_Instruction_
Among the entries below, please repeat exactly and only the lines from the line containing "Recreate this scene" to the line containing "return d * ((z", both lines included.

_Input for this task_
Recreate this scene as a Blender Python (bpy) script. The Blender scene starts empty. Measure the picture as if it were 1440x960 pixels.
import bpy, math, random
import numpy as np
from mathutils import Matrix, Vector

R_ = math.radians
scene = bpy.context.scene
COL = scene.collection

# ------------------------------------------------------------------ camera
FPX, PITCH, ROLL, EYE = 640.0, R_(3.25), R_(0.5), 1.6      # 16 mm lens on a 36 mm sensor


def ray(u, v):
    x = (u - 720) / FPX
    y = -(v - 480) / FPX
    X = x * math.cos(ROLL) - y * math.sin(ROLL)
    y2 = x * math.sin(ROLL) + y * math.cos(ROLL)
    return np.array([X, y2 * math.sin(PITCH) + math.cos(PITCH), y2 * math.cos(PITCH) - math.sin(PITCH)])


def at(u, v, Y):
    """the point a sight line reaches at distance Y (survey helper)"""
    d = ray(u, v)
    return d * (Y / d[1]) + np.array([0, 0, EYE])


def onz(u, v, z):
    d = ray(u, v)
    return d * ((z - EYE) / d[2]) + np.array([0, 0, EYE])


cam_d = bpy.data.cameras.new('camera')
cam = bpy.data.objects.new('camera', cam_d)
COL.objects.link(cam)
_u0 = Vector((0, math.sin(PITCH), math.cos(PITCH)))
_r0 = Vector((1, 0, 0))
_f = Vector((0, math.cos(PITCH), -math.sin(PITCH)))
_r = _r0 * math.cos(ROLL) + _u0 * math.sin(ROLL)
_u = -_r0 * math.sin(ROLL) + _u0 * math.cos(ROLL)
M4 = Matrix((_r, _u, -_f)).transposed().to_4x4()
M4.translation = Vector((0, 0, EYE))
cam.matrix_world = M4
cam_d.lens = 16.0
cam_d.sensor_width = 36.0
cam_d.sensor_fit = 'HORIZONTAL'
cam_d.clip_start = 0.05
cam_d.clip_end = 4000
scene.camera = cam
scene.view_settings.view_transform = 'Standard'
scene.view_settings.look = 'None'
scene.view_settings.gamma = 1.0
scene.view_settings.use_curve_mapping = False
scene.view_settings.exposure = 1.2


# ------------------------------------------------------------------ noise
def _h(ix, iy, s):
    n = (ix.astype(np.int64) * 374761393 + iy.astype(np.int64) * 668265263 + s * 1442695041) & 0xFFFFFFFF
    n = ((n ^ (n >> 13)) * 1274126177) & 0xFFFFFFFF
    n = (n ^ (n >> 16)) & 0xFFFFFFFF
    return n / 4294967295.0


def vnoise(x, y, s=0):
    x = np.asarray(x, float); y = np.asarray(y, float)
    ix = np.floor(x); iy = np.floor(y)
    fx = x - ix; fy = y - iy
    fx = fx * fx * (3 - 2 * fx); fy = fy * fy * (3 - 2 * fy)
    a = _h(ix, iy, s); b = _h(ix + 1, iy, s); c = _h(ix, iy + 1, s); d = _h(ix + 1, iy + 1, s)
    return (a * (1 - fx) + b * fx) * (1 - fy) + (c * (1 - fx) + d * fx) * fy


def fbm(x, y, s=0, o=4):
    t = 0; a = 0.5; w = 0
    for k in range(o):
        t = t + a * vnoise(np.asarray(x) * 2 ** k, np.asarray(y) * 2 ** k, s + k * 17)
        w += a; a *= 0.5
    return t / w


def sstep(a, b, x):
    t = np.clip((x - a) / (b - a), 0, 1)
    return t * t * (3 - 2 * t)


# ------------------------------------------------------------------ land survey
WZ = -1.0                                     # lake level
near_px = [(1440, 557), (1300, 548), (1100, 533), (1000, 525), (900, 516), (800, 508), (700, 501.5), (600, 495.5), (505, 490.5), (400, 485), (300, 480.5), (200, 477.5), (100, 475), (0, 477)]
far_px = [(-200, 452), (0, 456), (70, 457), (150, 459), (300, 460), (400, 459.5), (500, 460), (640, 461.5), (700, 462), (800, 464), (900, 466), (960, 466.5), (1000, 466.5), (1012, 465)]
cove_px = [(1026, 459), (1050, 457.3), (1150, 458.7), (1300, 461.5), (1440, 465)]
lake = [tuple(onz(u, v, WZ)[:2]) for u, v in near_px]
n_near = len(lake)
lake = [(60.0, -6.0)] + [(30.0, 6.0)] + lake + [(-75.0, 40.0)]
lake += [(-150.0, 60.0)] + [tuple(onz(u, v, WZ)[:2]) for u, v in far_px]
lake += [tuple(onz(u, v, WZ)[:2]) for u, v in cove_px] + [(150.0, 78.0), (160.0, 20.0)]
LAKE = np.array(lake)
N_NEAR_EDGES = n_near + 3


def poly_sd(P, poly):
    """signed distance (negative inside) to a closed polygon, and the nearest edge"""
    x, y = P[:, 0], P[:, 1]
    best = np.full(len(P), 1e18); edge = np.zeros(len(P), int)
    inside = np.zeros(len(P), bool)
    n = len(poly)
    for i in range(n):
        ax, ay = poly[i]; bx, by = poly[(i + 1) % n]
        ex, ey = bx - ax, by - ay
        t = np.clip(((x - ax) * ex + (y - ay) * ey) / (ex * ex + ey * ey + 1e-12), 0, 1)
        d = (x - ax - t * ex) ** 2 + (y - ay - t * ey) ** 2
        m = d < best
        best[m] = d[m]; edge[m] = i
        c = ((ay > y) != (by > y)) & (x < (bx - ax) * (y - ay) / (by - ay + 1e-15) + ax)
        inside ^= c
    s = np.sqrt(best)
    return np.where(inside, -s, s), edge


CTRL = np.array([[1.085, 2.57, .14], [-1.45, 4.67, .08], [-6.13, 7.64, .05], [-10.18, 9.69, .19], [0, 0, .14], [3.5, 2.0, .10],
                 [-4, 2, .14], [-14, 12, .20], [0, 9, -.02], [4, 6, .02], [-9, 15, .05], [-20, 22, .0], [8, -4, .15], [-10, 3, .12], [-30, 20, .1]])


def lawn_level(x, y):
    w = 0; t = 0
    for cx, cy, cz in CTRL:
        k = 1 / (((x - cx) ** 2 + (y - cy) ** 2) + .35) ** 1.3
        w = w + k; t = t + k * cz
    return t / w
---
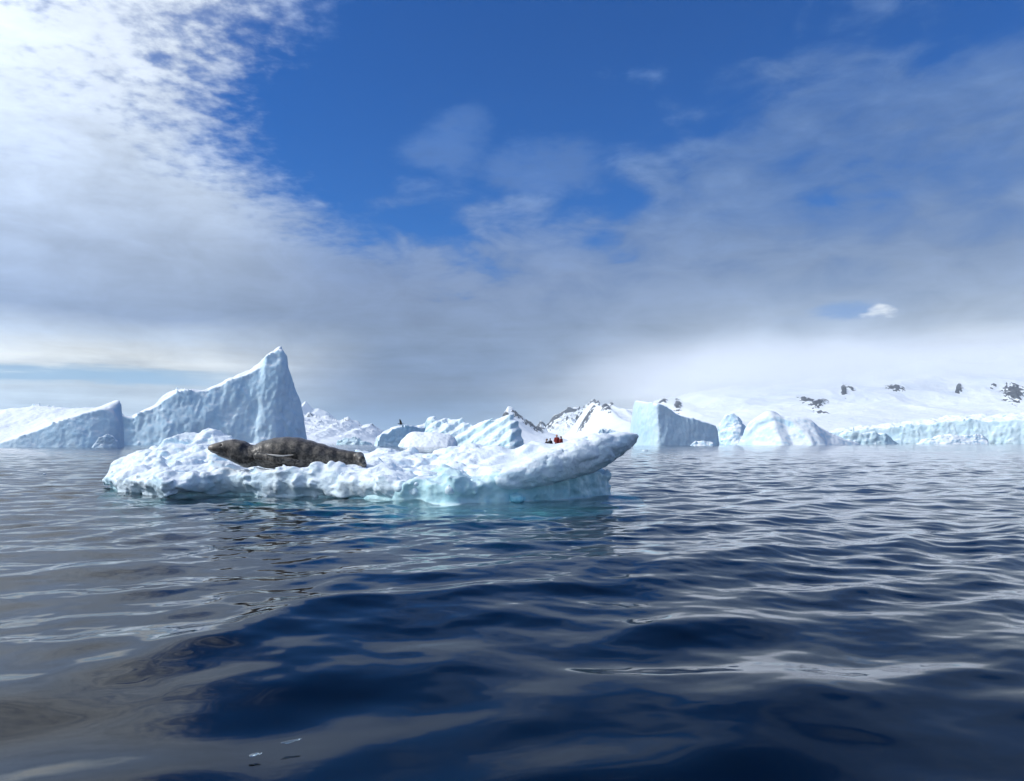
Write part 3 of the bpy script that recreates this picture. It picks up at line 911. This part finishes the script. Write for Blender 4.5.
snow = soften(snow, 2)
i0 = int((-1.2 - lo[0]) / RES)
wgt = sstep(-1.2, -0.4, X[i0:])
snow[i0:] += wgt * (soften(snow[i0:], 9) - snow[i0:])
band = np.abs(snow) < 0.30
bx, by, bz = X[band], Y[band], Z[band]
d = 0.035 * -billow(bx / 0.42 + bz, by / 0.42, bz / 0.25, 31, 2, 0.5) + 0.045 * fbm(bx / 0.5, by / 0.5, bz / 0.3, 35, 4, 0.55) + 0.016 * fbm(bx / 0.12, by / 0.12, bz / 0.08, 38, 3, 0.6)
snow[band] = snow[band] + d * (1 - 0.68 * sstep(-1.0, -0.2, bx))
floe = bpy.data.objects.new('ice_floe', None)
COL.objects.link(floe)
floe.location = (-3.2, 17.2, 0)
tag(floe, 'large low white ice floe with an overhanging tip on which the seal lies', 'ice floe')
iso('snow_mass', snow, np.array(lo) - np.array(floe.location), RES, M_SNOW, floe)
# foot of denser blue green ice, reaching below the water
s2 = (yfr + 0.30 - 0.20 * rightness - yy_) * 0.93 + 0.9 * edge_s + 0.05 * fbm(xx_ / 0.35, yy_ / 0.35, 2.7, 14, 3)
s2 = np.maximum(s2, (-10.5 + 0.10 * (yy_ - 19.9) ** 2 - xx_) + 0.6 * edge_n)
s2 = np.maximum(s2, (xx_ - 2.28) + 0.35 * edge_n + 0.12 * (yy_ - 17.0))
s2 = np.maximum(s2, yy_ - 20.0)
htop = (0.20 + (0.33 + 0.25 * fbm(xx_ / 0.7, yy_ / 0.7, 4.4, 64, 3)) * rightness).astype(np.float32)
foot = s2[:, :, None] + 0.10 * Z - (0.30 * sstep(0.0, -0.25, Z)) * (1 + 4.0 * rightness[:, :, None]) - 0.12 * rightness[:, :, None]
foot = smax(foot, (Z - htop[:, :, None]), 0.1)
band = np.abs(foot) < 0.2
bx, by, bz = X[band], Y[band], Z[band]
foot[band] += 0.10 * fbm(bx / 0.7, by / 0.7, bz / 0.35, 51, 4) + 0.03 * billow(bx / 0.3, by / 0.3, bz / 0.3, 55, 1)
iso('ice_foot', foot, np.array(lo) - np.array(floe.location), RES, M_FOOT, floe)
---
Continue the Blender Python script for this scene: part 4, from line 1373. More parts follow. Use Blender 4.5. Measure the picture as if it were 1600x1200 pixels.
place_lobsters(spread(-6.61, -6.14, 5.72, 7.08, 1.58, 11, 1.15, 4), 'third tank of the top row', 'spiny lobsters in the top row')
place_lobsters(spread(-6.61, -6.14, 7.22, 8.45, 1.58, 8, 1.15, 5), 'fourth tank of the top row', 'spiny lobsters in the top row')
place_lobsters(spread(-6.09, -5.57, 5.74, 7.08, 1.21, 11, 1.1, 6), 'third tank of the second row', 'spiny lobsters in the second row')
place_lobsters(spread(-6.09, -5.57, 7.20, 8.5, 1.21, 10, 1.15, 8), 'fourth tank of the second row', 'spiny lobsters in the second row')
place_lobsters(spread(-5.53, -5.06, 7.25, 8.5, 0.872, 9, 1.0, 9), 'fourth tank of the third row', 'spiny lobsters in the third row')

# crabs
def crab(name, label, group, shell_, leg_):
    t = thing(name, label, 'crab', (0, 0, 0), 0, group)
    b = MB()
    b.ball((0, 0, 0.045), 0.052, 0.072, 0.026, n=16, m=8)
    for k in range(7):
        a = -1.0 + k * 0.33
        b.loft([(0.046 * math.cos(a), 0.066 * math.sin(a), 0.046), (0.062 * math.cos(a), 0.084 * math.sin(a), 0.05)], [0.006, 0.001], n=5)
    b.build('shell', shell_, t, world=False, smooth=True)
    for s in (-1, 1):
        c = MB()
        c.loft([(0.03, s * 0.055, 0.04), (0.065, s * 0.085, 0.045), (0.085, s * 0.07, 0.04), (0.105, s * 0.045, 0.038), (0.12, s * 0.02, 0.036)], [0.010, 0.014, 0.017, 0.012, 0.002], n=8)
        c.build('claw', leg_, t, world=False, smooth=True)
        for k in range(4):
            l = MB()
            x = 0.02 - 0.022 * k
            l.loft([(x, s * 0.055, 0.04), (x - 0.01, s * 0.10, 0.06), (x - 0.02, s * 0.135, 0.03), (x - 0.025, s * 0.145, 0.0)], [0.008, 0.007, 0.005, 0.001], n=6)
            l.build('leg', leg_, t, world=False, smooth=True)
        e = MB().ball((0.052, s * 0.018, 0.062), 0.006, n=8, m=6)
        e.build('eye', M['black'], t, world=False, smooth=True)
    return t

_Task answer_
Recreate this scene as a Blender Python (bpy) script. The Blender scene starts empty. Measure the picture as if it were 1440x960 pixels.
import bpy, math, random
import numpy as np
from mathutils import Matrix, Vector

R_ = math.radians
scene = bpy.context.scene
COL = scene.collection

# ------------------------------------------------------------------ camera
FPX, PITCH, ROLL, EYE = 640.0, R_(3.25), R_(0.5), 1.6      # 16 mm lens on a 36 mm sensor


def ray(u, v):
    x = (u - 720) / FPX
    y = -(v - 480) / FPX
    X = x * math.cos(ROLL) - y * math.sin(ROLL)
    y2 = x * math.sin(ROLL) + y * math.cos(ROLL)
    return np.array([X, y2 * math.sin(PITCH) + math.cos(PITCH), y2 * math.cos(PITCH) - math.sin(PITCH)])


def at(u, v, Y):
    """the point a sight line reaches at distance Y (survey helper)"""
    d = ray(u, v)
    return d * (Y / d[1]) + np.array([0, 0, EYE])


def onz(u, v, z):
    d = ray(u, v)
    return d * ((z - EYE) / d[2]) + np.array([0, 0, EYE])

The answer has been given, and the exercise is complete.